Коммуникационная политика России отнюдь не соответствует ее статусу глобального игрока. Не хватает Горчаковых, Плевако, Столыпиных – Владимир Путин неоднократно уже обращал внимание на кадровую проблему. Новая плеяда чиновников – умных, динамичных, вооруженных теоретическими знаниями и посылающих в мир четкие и убедительные сообщения – еще лишь формируется. Им не просто будет уйти от пены местечкового электорального пиара 90-х гг., который они пытаются заменить сегодня на цивилизованную конкуренцию партий. Но надо привыкать к новой роли “звезд мирового уровня”, искусных адвокатов своей страны, поскольку речь идет о представлении интересов великой державы.

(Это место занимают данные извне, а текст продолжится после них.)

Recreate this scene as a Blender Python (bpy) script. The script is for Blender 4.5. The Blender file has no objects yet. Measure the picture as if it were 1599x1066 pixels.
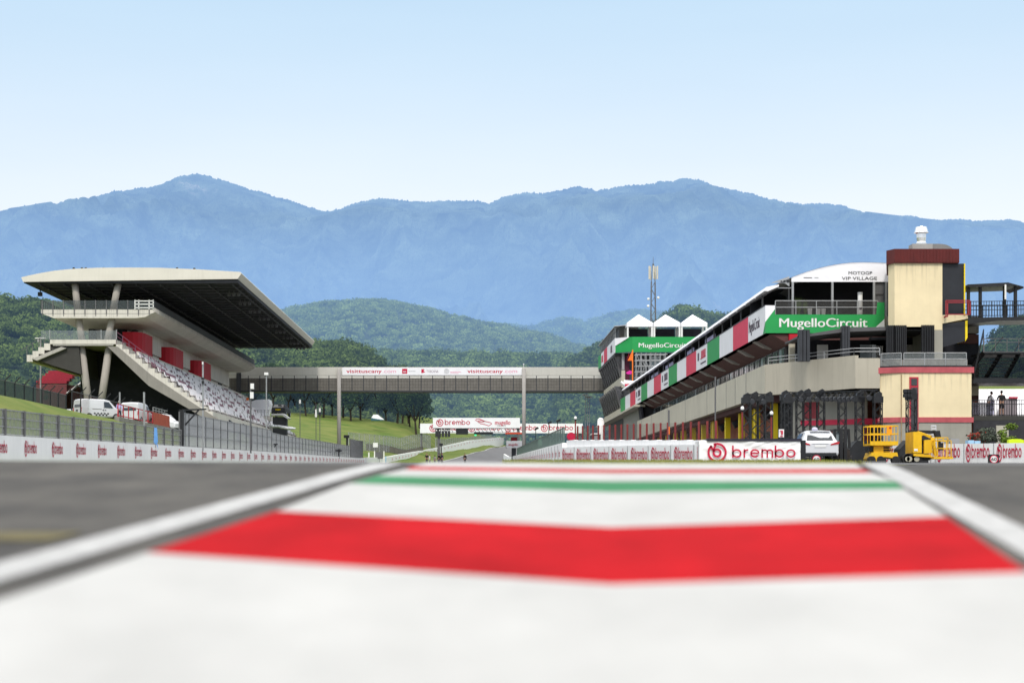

Россия не враг цивилизованного мира. Да и США с ЕС отнюдь не враги Москвы. Обе стороны должны начать вовлекать друг друга в конструктивный диалог и формулировать повестку дня по существу, которая выходила бы за рамки обсуждения вопросов безопасности. Необходимо противостоять стереотипам и идеологическим клише, стимулируя обсуждение обществом реальной ситуации в России и на Западе. А СМИ подхватят этот ветер перемен, стоит ему только подуть. В противном случае мы можем потерять еще пять-десять лет на риторическую конфронтацию в ожидании очередной перестройки и “нового мышления”.